Sights of Jena

for your information if you and/or your spouse want to go sightseeing

Jena - The City of Light

historical city wall and modern office building

the photograph is taken from a clever perspective, the two buildings are not at all attached to each other.

city skyline

University Main Building

old castle

Three Giants for the History of Optics

Ernst Abbe (by Emil Tesch, public domain)

Ernst Abbe

Professor for theoretical optics at the university (wikipedia).

Otto Schott

Chemist who took glass production to new levels. (wikipedia)

MUSEUM: Schott Villa

Carl Zeiß

Optician and businessman, maker of scientific instruments (wikipedia).

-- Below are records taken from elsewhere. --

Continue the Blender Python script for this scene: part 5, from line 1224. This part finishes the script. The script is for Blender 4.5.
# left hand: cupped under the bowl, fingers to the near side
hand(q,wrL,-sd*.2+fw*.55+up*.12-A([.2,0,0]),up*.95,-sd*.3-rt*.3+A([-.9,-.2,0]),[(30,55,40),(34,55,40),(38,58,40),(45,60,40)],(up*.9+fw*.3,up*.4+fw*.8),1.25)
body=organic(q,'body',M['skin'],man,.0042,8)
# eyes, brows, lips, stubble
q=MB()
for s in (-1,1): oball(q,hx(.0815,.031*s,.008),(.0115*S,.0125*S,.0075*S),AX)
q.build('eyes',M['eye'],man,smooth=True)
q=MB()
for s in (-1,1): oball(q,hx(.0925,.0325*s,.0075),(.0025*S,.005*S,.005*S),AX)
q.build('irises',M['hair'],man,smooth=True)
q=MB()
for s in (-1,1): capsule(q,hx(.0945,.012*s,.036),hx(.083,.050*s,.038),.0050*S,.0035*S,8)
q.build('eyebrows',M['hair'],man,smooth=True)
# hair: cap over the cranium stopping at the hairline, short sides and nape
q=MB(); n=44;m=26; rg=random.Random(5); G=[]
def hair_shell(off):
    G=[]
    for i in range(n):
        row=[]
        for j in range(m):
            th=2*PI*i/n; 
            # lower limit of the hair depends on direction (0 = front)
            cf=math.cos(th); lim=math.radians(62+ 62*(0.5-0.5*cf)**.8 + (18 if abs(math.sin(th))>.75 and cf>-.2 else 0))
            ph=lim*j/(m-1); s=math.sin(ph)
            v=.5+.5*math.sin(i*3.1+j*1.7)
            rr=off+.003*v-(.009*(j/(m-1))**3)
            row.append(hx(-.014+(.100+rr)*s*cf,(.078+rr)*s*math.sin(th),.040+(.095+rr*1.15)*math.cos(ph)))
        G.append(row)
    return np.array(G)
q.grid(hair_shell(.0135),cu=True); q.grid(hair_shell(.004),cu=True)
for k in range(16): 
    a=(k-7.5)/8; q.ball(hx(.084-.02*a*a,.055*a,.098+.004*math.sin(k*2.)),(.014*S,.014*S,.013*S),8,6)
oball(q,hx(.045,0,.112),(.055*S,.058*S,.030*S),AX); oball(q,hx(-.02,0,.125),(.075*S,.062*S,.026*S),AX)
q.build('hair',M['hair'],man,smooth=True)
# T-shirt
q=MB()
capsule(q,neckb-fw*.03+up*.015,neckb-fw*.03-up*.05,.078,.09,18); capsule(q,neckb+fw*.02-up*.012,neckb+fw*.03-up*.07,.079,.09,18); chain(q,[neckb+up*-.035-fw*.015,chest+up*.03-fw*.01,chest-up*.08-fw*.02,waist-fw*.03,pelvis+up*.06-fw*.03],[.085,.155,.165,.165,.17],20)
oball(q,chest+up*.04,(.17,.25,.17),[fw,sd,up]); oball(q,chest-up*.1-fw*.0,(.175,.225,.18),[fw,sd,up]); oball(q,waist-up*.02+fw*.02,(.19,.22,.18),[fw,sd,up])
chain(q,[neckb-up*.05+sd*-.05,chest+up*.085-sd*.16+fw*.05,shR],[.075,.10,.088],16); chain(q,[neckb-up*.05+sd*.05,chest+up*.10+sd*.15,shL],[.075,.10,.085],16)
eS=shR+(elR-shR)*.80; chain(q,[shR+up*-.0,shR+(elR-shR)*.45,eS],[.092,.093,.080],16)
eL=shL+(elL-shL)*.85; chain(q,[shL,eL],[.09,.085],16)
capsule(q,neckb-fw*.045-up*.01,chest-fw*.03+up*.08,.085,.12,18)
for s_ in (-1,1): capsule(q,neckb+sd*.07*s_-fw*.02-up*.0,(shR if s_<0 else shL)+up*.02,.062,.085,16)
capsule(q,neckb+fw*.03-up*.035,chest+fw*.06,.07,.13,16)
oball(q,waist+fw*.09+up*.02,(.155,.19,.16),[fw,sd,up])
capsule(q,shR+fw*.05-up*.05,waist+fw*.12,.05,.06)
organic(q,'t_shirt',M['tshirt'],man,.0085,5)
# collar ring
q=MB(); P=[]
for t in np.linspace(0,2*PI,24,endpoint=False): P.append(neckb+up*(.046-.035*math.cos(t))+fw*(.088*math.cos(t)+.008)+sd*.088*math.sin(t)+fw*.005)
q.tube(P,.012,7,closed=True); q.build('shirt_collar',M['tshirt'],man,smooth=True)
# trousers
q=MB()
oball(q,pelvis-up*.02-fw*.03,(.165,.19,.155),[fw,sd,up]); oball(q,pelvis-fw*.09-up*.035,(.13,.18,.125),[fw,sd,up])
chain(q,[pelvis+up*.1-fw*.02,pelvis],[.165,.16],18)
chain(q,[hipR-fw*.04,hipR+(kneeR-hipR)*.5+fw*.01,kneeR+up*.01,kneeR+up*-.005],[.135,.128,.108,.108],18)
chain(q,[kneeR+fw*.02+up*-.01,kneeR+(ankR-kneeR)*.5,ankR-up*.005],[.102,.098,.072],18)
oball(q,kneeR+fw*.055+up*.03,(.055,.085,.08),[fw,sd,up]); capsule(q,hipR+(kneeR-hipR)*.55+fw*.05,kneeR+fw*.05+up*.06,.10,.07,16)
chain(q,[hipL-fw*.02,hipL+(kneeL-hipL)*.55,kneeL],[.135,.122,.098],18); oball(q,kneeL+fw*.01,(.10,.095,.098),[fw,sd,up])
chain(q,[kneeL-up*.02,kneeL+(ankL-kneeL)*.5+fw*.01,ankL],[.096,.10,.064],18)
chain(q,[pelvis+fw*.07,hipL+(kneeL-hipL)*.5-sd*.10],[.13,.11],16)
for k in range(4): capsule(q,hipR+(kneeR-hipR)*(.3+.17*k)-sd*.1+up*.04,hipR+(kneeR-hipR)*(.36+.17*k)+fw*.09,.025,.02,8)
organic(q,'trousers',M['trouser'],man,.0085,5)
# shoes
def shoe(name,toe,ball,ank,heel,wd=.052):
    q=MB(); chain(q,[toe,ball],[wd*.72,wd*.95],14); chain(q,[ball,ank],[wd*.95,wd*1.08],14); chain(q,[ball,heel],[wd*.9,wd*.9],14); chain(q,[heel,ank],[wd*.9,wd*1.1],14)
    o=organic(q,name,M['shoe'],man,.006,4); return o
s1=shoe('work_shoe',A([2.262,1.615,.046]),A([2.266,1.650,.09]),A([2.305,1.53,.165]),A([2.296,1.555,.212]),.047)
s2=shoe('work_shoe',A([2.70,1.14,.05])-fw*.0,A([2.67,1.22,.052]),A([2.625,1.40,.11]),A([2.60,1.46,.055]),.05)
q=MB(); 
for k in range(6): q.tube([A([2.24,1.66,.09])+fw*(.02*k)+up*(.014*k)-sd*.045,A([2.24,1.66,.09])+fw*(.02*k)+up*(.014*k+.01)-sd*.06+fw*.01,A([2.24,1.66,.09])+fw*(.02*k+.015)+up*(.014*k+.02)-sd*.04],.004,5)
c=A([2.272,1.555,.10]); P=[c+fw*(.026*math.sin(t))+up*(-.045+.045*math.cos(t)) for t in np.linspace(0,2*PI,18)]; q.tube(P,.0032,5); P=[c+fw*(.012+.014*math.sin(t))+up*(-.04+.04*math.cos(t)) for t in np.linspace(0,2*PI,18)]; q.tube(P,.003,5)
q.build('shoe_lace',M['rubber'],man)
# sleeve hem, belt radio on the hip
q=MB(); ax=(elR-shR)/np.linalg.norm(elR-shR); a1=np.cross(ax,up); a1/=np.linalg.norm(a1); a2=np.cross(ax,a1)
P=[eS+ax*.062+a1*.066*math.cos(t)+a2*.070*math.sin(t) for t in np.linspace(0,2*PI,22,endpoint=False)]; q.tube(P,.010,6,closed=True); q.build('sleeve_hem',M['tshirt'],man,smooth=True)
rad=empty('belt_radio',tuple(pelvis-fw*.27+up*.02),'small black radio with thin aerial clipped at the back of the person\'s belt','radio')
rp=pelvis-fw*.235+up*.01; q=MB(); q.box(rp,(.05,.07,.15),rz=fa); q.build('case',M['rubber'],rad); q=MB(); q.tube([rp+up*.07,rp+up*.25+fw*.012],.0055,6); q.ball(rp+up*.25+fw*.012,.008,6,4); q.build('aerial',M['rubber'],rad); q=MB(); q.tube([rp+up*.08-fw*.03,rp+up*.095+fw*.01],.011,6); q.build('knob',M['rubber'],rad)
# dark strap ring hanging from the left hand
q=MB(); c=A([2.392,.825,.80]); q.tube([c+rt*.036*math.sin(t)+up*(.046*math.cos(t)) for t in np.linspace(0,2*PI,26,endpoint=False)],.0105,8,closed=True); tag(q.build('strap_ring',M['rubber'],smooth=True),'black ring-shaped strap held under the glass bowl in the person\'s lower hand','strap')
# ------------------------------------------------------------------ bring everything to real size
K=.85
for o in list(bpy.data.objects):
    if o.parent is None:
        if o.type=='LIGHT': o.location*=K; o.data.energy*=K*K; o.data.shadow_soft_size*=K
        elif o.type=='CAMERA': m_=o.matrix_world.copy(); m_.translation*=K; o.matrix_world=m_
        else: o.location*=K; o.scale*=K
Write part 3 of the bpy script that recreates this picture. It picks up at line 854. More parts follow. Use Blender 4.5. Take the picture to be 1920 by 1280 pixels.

Deutsches Optisches Museum (DOM): currently closed due to construction work.

Image: Ernst Abbe (by Emil Tesch, public domain)

Image: Otto Schott (CC-BY SA 3.0 SCHOTT AG, Andrea Würzburger, Marketing and Communication)

Image: Carl Zeiß (CC-BY SA 2.0 ZEISS Microscopy)

Planetarium History

Weigel's sit-in Globe

In the 1660s, Professor Erhard Weigel built a globe of 3 or 5 metres diametre and placed it on the rooftop of the newly built city castle. The globe called "Pancosmus" displayed the stars with natural light from outside (holes in the globe, seen from inside) and it allowed for a simulation of weather phenomena like rain and hail. It was an "Aristotelian world view".  

(image from Kratochwil 2011)

former ZEISS plant, now mall

The dome on the rooftop of the shopping mall called "Goethe Galerie" was originally a test observatory for the scientific instruments developed by the ZEISS company. Since the ZEISS AG moved out of the inner city, the dome has been used for un-astronomical purposes (e.g. as event location and others). At this rooftop, there was the test dome for the projection planetarium ("Ptolemaic world view") in 1922/3. 

dancing projector in mall

Jena has so many planetarium projectors that they can set up an old one of them in a shopping mall. The "Cosmorama" projector is the last dumbbell-shaped model before the invention of fiber technology in the 1990s. Every full hour, the model in the Goethe Galerie makes a little "dance" and the German voice of Mr. Spock explains how it works. 

Seven Wonders of Jena

Ara

A passage under the altar of the old city church of St. Michael.

Caput 

A figure called "Schnapphans" at the town hall that "snaps" on the full hour.

Draco 

A seven-headed dragon made from animal bones, wire and paper mache. It was likely made by students in the 17th century, now in the city museum.

Mons

The mountain called Jenzig.

Pons

The Old Camsdorf Bridge in the Old Town.

Vulpecula Turris

The "Fox Tower" is a an old castle keep (German wikipedia).

Weigeliana Domus

The house of the famous 17th century professor of the Jena university, Erhard Weigel. He was one of the great academic teachers of his time (Leibniz studied with him) and invented one of the first pre-planetariums, a sit-in sky globe.